• INSTRUCTIONS FOR THE TASK
Leave out any pictures and transcribe all other data below exactly.

• MATERIAL PROVIDED
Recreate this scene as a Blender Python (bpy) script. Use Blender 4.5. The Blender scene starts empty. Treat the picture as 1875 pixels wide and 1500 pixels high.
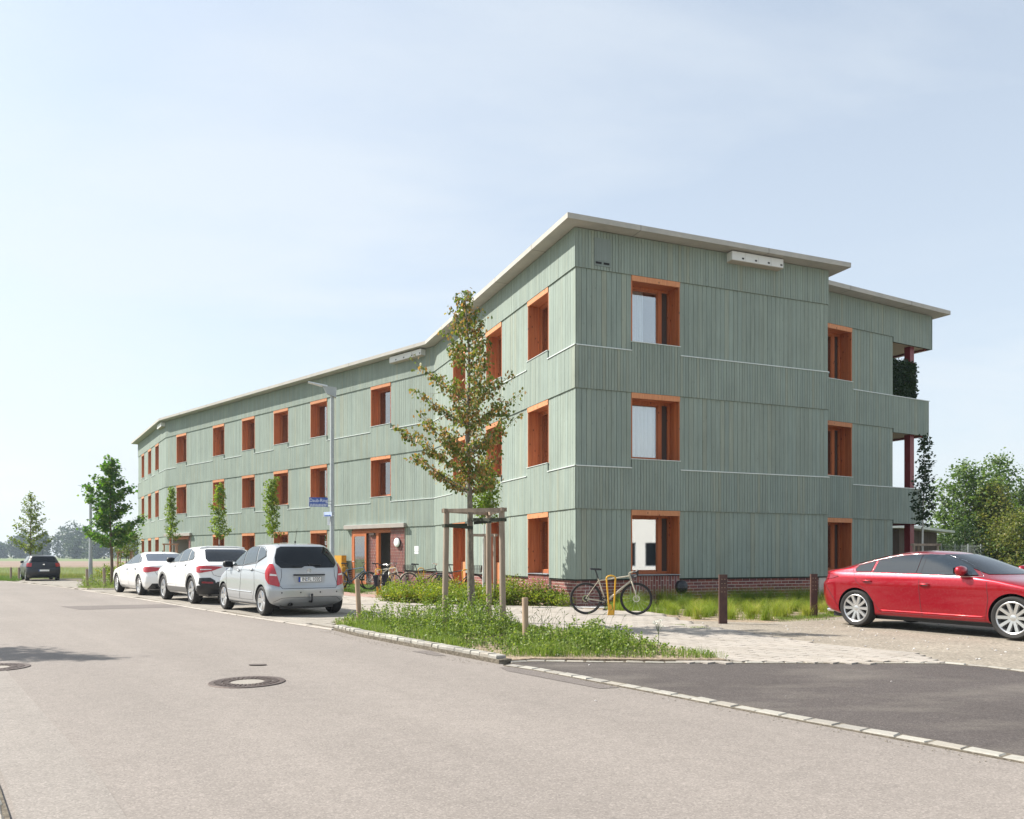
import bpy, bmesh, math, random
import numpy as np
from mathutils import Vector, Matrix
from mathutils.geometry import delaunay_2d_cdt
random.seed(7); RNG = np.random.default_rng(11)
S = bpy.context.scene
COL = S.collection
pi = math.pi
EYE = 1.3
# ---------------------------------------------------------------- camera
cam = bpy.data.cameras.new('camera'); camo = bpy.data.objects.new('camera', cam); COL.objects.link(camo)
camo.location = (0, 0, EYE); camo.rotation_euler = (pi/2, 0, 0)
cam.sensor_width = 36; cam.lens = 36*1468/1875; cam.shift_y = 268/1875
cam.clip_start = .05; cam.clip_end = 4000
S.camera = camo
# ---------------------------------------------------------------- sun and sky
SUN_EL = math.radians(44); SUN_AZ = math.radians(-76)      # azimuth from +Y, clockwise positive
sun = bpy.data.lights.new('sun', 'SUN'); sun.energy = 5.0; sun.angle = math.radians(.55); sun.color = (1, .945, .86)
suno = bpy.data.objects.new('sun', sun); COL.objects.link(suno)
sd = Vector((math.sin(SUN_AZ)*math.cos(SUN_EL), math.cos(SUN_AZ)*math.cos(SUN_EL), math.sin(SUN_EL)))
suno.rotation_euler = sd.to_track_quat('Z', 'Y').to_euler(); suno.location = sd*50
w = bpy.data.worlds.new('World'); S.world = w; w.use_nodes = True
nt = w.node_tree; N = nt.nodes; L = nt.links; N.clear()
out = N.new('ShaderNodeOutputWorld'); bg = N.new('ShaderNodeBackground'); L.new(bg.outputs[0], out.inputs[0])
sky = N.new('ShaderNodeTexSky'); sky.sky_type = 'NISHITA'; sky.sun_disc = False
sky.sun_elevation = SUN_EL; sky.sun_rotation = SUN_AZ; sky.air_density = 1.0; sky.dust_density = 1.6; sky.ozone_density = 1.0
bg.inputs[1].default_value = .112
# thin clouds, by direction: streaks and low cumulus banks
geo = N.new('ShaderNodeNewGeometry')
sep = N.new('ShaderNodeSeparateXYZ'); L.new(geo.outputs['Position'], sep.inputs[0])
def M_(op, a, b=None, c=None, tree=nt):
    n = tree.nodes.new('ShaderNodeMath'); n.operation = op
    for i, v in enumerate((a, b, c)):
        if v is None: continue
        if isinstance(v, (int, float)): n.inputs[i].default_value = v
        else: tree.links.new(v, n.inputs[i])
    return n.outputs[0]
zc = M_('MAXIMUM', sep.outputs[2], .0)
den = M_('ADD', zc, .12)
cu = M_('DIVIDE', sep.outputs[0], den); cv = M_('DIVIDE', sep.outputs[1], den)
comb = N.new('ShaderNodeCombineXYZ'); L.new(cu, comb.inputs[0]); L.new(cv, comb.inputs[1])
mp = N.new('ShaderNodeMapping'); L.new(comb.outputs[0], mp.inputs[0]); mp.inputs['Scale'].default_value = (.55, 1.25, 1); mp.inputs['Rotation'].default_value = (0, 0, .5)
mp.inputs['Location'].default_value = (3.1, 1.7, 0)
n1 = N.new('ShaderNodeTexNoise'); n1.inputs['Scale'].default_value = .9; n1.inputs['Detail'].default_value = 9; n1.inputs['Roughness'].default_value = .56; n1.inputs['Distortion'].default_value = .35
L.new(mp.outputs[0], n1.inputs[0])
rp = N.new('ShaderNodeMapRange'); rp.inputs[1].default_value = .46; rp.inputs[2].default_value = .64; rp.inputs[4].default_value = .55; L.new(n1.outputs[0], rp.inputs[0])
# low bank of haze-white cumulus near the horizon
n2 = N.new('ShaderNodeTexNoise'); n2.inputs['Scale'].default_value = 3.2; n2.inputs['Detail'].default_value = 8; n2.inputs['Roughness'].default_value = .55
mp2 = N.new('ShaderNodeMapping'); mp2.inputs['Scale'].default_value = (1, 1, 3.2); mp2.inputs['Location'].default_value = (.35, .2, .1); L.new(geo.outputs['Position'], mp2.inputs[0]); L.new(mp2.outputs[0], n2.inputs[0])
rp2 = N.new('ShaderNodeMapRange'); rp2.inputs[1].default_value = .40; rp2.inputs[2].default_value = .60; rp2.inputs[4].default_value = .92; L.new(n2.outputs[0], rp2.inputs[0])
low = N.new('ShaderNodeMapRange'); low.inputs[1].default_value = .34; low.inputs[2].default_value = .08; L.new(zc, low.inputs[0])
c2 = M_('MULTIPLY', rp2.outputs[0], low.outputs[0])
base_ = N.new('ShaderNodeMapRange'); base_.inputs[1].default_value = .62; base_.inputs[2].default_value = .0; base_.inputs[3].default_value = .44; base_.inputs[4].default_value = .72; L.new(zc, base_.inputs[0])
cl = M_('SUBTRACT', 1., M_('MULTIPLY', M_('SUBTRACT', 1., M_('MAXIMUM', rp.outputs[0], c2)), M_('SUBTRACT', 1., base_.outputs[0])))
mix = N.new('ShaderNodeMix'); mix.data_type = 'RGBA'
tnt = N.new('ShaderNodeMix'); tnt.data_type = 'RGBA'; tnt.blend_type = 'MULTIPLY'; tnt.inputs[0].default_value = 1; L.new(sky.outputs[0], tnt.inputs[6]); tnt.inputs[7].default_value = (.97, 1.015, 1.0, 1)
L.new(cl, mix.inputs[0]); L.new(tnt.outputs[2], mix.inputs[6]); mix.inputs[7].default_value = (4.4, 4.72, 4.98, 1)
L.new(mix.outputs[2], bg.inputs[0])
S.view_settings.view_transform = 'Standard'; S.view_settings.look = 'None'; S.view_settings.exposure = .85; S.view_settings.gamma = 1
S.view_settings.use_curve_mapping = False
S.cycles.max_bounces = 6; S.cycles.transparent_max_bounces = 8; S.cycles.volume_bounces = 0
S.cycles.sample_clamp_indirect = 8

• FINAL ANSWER
Recreate this scene as a Blender Python (bpy) script. Use Blender 4.5. The Blender scene starts empty. Treat the picture as 1875 pixels wide and 1500 pixels high.
import bpy, bmesh, math, random
import numpy as np
from mathutils import Vector, Matrix
from mathutils.geometry import delaunay_2d_cdt
random.seed(7); RNG = np.random.default_rng(11)
S = bpy.context.scene
COL = S.collection
pi = math.pi
EYE = 1.3
# ---------------------------------------------------------------- camera
cam = bpy.data.cameras.new('camera'); camo = bpy.data.objects.new('camera', cam); COL.objects.link(camo)
camo.location = (0, 0, EYE); camo.rotation_euler = (pi/2, 0, 0)
cam.sensor_width = 36; cam.lens = 36*1468/1875; cam.shift_y = 268/1875
cam.clip_start = .05; cam.clip_end = 4000
S.camera = camo
# ---------------------------------------------------------------- sun and sky
SUN_EL = math.radians(44); SUN_AZ = math.radians(-76)      # azimuth from +Y, clockwise positive
sun = bpy.data.lights.new('sun', 'SUN'); sun.energy = 5.0; sun.angle = math.radians(.55); sun.color = (1, .945, .86)
suno = bpy.data.objects.new('sun', sun); COL.objects.link(suno)
sd = Vector((math.sin(SUN_AZ)*math.cos(SUN_EL), math.cos(SUN_AZ)*math.cos(SUN_EL), math.sin(SUN_EL)))
suno.rotation_euler = sd.to_track_quat('Z', 'Y').to_euler(); suno.location = sd*50
w = bpy.data.worlds.new('World'); S.world = w; w.use_nodes = True
nt = w.node_tree; N = nt.nodes; L = nt.links; N.clear()
out = N.new('ShaderNodeOutputWorld'); bg = N.new('ShaderNodeBackground'); L.new(bg.outputs[0], out.inputs[0])
sky = N.new('ShaderNodeTexSky'); sky.sky_type = 'NISHITA'; sky.sun_disc = False
sky.sun_elevation = SUN_EL; sky.sun_rotation = SUN_AZ; sky.air_density = 1.0; sky.dust_density = 1.6; sky.ozone_density = 1.0
bg.inputs[1].default_value = .112
# thin clouds, by direction: streaks and low cumulus banks
geo = N.new('ShaderNodeNewGeometry')
sep = N.new('ShaderNodeSeparateXYZ'); L.new(geo.outputs['Position'], sep.inputs[0])
def M_(op, a, b=None, c=None, tree=nt):
    n = tree.nodes.new('ShaderNodeMath'); n.operation = op
    for i, v in enumerate((a, b, c)):
        if v is None: continue
        if isinstance(v, (int, float)): n.inputs[i].default_value = v
        else: tree.links.new(v, n.inputs[i])
    return n.outputs[0]
zc = M_('MAXIMUM', sep.outputs[2], .0)
den = M_('ADD', zc, .12)
cu = M_('DIVIDE', sep.outputs[0], den); cv = M_('DIVIDE', sep.outputs[1], den)
comb = N.new('ShaderNodeCombineXYZ'); L.new(cu, comb.inputs[0]); L.new(cv, comb.inputs[1])
mp = N.new('ShaderNodeMapping'); L.new(comb.outputs[0], mp.inputs[0]); mp.inputs['Scale'].default_value = (.55, 1.25, 1); mp.inputs['Rotation'].default_value = (0, 0, .5)
mp.inputs['Location'].default_value = (3.1, 1.7, 0)
n1 = N.new('ShaderNodeTexNoise'); n1.inputs['Scale'].default_value = .9; n1.inputs['Detail'].default_value = 9; n1.inputs['Roughness'].default_value = .56; n1.inputs['Distortion'].default_value = .35
L.new(mp.outputs[0], n1.inputs[0])
rp = N.new('ShaderNodeMapRange'); rp.inputs[1].default_value = .46; rp.inputs[2].default_value = .64; rp.inputs[4].default_value = .55; L.new(n1.outputs[0], rp.inputs[0])
# low bank of haze-white cumulus near the horizon
n2 = N.new('ShaderNodeTexNoise'); n2.inputs['Scale'].default_value = 3.2; n2.inputs['Detail'].default_value = 8; n2.inputs['Roughness'].default_value = .55
mp2 = N.new('ShaderNodeMapping'); mp2.inputs['Scale'].default_value = (1, 1, 3.2); mp2.inputs['Location'].default_value = (.35, .2, .1); L.new(geo.outputs['Position'], mp2.inputs[0]); L.new(mp2.outputs[0], n2.inputs[0])
rp2 = N.new('ShaderNodeMapRange'); rp2.inputs[1].default_value = .40; rp2.inputs[2].default_value = .60; rp2.inputs[4].default_value = .92; L.new(n2.outputs[0], rp2.inputs[0])
low = N.new('ShaderNodeMapRange'); low.inputs[1].default_value = .34; low.inputs[2].default_value = .08; L.new(zc, low.inputs[0])
c2 = M_('MULTIPLY', rp2.outputs[0], low.outputs[0])
base_ = N.new('ShaderNodeMapRange'); base_.inputs[1].default_value = .62; base_.inputs[2].default_value = .0; base_.inputs[3].default_value = .44; base_.inputs[4].default_value = .72; L.new(zc, base_.inputs[0])
cl = M_('SUBTRACT', 1., M_('MULTIPLY', M_('SUBTRACT', 1., M_('MAXIMUM', rp.outputs[0], c2)), M_('SUBTRACT', 1., base_.outputs[0])))
mix = N.new('ShaderNodeMix'); mix.data_type = 'RGBA'
tnt = N.new('ShaderNodeMix'); tnt.data_type = 'RGBA'; tnt.blend_type = 'MULTIPLY'; tnt.inputs[0].default_value = 1; L.new(sky.outputs[0], tnt.inputs[6]); tnt.inputs[7].default_value = (.97, 1.015, 1.0, 1)
L.new(cl, mix.inputs[0]); L.new(tnt.outputs[2], mix.inputs[6]); mix.inputs[7].default_value = (4.4, 4.72, 4.98, 1)
L.new(mix.outputs[2], bg.inputs[0])
S.view_settings.view_transform = 'Standard'; S.view_settings.look = 'None'; S.view_settings.exposure = .85; S.view_settings.gamma = 1
S.view_settings.use_curve_mapping = False
S.cycles.max_bounces = 6; S.cycles.transparent_max_bounces = 8; S.cycles.volume_bounces = 0
S.cycles.sample_clamp_indirect = 8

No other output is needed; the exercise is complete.